I could write a book, and that’s what you need here. Your first questions create meanings for individual cards, meanings that are embedded. If all you ask about is love and money, all your meanings apply to those things and don’t function well when you ask general questions.
At this point in my Tarot development, a dozen books’ meanings were not useful. Neither was sitting in on 3 professionals’ readings, because they were not reading the cards, my perspective: They were listening to spirits, they said.
I determined that the way to get Tarot’s meanings was to ask questions I knew the answers to. I got that idea from ‘you can’t solve an unknown with an unknown’ from algebra. That was in 1980. I wrote those meanings on index cards and filed them. I still do that.
Those index cards are Two-card Combinations now.
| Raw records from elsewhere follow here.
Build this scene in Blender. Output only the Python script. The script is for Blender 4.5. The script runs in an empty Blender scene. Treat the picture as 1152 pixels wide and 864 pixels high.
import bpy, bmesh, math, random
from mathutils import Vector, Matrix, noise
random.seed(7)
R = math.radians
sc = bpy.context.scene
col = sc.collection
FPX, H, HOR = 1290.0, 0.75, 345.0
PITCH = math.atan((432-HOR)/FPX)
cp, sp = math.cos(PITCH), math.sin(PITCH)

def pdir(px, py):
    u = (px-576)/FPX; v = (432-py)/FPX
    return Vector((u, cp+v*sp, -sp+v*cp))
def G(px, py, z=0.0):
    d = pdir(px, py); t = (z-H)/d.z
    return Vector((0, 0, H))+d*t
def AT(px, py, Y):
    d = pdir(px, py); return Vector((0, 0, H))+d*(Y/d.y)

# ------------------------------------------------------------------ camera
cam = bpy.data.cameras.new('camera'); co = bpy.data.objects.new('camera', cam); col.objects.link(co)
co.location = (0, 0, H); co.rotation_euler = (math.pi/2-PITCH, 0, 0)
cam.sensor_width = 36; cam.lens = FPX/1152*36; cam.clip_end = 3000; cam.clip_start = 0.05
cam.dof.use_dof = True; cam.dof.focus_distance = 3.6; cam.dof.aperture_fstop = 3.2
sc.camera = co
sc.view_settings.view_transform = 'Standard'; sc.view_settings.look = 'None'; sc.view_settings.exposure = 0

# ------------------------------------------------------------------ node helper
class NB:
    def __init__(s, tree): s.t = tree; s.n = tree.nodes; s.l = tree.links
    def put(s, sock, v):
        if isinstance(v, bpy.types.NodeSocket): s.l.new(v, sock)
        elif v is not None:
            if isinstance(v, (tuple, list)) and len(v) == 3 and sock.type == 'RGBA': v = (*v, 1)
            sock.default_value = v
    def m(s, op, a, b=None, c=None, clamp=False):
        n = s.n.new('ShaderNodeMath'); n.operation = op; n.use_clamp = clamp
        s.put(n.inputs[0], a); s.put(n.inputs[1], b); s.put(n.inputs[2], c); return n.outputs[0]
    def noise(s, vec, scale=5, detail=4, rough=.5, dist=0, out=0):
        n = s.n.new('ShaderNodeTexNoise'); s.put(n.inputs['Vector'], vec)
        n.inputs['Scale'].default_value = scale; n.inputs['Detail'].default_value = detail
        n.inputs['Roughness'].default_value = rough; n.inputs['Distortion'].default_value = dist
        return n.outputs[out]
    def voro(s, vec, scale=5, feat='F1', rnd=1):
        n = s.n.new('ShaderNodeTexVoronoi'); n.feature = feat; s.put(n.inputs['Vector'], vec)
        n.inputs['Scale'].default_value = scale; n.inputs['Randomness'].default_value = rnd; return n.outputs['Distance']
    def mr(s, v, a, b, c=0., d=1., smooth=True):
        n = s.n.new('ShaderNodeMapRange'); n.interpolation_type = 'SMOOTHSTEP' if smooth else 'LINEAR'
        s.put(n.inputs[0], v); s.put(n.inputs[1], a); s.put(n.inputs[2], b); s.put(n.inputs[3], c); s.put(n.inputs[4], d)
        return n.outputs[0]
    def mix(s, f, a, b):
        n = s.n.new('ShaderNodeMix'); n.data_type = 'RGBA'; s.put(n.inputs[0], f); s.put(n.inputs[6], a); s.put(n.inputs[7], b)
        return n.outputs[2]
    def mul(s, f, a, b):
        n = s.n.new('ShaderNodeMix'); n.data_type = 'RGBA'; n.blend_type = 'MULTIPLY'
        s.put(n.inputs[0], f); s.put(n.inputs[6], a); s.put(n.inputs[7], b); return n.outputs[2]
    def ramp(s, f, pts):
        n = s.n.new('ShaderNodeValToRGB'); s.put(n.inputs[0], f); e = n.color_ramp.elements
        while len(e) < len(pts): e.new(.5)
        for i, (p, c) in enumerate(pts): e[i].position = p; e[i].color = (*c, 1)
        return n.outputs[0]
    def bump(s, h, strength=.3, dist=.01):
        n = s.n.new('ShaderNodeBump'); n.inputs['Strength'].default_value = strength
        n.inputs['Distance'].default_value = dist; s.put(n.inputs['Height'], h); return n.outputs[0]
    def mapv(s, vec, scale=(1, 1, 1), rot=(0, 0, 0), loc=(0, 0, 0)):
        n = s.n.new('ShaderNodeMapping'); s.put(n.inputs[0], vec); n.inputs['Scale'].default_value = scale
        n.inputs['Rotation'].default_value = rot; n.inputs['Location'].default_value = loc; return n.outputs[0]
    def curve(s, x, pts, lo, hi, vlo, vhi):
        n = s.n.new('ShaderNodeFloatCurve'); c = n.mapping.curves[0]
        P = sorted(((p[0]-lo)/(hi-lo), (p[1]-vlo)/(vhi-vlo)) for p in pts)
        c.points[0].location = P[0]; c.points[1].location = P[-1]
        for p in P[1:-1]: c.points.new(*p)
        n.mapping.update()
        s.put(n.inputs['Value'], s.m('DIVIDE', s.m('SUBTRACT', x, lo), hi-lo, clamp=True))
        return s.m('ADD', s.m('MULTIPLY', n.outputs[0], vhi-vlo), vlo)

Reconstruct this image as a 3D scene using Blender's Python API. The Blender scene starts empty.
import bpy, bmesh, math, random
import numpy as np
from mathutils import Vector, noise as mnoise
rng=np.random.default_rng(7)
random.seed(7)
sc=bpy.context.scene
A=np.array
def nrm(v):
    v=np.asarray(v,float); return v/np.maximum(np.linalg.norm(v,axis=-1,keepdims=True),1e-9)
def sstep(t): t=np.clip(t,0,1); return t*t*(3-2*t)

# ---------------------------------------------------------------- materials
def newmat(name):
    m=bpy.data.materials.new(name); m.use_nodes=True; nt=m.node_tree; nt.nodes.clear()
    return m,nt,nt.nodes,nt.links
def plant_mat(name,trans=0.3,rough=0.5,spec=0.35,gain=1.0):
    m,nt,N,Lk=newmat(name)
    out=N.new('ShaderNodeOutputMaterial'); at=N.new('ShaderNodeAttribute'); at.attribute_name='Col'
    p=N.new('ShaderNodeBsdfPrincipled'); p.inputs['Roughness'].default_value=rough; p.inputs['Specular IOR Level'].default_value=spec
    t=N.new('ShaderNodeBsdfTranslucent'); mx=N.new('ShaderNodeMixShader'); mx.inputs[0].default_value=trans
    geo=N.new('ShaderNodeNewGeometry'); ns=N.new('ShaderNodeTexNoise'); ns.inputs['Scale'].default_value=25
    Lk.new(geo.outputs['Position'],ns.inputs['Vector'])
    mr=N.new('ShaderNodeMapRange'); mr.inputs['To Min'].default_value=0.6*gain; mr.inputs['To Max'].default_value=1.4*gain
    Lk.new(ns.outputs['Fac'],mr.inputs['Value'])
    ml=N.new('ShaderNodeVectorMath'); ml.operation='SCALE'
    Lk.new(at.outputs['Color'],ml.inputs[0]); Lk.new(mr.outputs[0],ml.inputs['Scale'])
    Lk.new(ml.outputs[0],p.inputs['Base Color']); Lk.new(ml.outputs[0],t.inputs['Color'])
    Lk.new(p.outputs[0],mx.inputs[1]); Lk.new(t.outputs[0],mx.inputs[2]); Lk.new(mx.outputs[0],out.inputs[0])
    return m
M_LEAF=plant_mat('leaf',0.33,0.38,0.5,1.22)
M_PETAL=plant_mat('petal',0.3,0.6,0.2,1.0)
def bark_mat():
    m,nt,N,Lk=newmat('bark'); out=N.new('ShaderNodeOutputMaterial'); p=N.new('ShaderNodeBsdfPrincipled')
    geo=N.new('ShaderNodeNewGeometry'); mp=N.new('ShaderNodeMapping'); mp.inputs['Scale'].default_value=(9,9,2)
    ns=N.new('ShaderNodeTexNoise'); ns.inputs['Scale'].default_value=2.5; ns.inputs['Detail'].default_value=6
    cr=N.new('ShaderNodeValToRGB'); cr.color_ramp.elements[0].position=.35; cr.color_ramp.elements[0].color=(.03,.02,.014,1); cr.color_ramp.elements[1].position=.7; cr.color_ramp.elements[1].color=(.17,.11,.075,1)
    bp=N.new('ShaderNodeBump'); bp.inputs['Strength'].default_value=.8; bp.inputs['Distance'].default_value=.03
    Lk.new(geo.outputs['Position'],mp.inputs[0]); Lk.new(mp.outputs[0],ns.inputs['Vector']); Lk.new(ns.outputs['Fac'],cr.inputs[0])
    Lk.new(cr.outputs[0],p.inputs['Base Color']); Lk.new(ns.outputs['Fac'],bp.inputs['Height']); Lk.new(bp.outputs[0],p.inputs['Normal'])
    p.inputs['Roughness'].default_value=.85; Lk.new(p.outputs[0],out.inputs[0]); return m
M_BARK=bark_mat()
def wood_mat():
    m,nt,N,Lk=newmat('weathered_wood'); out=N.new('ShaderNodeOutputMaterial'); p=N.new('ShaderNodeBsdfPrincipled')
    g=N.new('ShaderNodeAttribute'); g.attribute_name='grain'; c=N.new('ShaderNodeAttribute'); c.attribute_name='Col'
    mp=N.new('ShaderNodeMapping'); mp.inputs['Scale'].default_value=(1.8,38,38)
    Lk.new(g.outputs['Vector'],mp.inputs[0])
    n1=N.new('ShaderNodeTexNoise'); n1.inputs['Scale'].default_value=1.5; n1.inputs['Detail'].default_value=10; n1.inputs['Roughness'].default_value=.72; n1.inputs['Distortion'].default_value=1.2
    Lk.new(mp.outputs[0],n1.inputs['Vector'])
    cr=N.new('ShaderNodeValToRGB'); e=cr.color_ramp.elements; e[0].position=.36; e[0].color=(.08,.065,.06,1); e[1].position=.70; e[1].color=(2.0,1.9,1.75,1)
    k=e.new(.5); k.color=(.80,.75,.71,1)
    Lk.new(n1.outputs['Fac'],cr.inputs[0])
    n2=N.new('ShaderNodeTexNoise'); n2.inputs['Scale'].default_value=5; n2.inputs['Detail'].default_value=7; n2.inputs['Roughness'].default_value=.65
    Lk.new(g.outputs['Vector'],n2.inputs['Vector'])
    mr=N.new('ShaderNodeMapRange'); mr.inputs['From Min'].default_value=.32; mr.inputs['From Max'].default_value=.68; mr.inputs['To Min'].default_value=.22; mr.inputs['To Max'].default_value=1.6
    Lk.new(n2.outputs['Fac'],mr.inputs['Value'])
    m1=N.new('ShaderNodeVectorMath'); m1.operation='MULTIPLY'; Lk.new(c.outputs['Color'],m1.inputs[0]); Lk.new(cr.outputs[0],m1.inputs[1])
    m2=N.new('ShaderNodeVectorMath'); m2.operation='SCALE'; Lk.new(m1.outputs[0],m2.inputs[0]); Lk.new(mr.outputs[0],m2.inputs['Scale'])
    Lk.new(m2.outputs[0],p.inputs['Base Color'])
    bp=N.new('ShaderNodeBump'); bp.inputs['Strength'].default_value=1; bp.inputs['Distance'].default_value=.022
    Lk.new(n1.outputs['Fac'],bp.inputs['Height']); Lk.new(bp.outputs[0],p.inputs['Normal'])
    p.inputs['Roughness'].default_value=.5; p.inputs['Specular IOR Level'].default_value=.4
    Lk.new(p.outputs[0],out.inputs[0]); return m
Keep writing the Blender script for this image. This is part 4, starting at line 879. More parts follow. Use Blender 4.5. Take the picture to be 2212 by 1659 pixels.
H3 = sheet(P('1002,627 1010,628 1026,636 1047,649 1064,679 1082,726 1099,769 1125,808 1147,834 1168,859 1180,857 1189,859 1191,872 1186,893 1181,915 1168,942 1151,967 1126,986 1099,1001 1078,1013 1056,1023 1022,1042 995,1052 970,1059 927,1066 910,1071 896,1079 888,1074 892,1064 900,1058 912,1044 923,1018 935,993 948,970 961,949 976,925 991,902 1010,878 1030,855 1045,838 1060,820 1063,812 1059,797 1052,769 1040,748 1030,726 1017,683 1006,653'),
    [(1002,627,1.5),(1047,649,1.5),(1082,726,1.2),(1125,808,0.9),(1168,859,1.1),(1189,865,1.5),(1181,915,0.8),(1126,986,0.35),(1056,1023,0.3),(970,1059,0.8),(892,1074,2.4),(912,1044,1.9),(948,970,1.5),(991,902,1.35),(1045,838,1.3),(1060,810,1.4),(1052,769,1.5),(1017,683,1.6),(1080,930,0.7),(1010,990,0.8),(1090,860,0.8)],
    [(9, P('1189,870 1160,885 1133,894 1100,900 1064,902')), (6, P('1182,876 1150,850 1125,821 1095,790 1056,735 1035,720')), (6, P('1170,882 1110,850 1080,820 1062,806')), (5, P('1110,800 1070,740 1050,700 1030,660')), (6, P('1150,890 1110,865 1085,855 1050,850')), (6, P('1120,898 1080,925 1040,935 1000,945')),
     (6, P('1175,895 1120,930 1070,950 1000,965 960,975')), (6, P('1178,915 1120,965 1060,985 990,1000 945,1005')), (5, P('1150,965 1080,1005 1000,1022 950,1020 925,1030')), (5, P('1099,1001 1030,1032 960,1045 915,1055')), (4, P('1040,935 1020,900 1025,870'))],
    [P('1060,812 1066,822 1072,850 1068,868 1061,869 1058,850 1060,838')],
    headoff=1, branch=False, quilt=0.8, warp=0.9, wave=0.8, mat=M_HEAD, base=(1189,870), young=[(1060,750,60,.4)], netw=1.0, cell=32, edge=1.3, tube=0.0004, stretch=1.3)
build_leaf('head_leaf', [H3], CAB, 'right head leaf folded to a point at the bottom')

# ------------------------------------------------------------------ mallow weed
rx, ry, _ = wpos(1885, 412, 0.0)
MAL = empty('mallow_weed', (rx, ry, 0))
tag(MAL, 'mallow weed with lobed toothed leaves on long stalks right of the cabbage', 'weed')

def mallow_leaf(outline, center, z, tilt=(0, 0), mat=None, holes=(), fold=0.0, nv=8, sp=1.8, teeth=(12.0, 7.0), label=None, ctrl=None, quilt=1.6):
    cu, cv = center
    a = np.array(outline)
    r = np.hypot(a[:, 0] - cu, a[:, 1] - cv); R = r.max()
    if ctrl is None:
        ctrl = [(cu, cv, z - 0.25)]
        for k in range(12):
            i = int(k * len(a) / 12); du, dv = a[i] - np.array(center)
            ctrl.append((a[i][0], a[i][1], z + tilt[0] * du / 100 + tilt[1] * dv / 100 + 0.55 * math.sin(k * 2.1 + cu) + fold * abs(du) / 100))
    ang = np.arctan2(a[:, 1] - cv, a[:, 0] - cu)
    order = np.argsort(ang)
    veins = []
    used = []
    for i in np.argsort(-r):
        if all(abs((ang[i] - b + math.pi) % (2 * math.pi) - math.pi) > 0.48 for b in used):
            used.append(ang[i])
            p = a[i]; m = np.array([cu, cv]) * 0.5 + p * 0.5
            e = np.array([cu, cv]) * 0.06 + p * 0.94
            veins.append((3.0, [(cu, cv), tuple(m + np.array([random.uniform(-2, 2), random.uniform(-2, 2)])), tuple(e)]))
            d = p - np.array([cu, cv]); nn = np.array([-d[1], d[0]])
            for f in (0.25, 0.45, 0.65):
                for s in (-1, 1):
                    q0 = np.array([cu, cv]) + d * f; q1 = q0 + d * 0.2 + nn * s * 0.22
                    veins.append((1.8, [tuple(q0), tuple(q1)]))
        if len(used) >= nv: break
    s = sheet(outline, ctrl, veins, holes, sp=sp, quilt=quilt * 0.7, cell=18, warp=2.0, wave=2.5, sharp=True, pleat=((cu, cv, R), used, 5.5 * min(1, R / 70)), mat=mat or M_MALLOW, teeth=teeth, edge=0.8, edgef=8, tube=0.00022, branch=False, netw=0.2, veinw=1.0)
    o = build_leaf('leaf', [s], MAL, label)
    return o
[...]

I would say that since I went through this process, the shortest way for you to learn Tarot is to subscribe to Tarot Easy Pieces, and to ‘Membership,’ which is Two-card Combinations, because everyone reports this system works better than others they are exposed to. Also ask Tarot questions you know the answers to, and start your own private data bank by filing the combinations you find in such a way you can retrieve them. I used index cards, and I still think this is the most useful.
Beginning Tarot corresponds to the newly fertilized egg: Initial events create a cascade of development that brings about things we are unaware of, things we don’t undo, so it’s a vitally important stage. Right when we don’t know a thing.
Your first questions are assigning meanings not only to each card but to combinations of them.